From the top of the records below down to the line containing "RNG = np.random.default_rng(7)", reproduce every line exactly.

[Entries with scene source code]

┏━━

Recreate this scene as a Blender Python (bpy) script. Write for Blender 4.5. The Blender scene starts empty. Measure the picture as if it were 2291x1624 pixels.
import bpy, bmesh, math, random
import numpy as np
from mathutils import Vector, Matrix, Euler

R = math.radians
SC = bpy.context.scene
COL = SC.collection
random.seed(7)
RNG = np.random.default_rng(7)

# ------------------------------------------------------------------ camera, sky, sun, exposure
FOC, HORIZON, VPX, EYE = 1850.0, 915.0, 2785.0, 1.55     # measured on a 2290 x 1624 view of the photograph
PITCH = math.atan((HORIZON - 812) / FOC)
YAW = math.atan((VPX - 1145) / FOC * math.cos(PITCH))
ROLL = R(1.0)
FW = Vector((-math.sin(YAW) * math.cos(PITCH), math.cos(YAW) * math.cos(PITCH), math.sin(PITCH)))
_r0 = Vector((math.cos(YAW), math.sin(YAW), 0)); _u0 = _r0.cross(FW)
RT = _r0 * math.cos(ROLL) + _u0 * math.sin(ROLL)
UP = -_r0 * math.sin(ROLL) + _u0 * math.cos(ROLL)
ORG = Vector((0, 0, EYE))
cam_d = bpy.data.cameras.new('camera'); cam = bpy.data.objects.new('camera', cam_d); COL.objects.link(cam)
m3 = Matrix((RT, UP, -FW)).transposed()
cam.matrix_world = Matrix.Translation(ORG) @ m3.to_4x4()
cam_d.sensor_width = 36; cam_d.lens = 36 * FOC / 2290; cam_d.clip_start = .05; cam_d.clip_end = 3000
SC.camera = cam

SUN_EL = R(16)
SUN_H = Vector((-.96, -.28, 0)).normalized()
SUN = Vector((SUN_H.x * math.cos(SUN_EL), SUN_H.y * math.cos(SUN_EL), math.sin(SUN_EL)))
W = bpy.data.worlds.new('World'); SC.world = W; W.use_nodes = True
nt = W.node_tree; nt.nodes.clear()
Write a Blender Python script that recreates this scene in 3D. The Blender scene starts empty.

┗━━

[Finished answer]
Recreate this scene as a Blender Python (bpy) script. Write for Blender 4.5. The Blender scene starts empty. Measure the picture as if it were 2291x1624 pixels.
import bpy, bmesh, math, random
import numpy as np
from mathutils import Vector, Matrix, Euler

R = math.radians
SC = bpy.context.scene
COL = SC.collection
random.seed(7)
RNG = np.random.default_rng(7)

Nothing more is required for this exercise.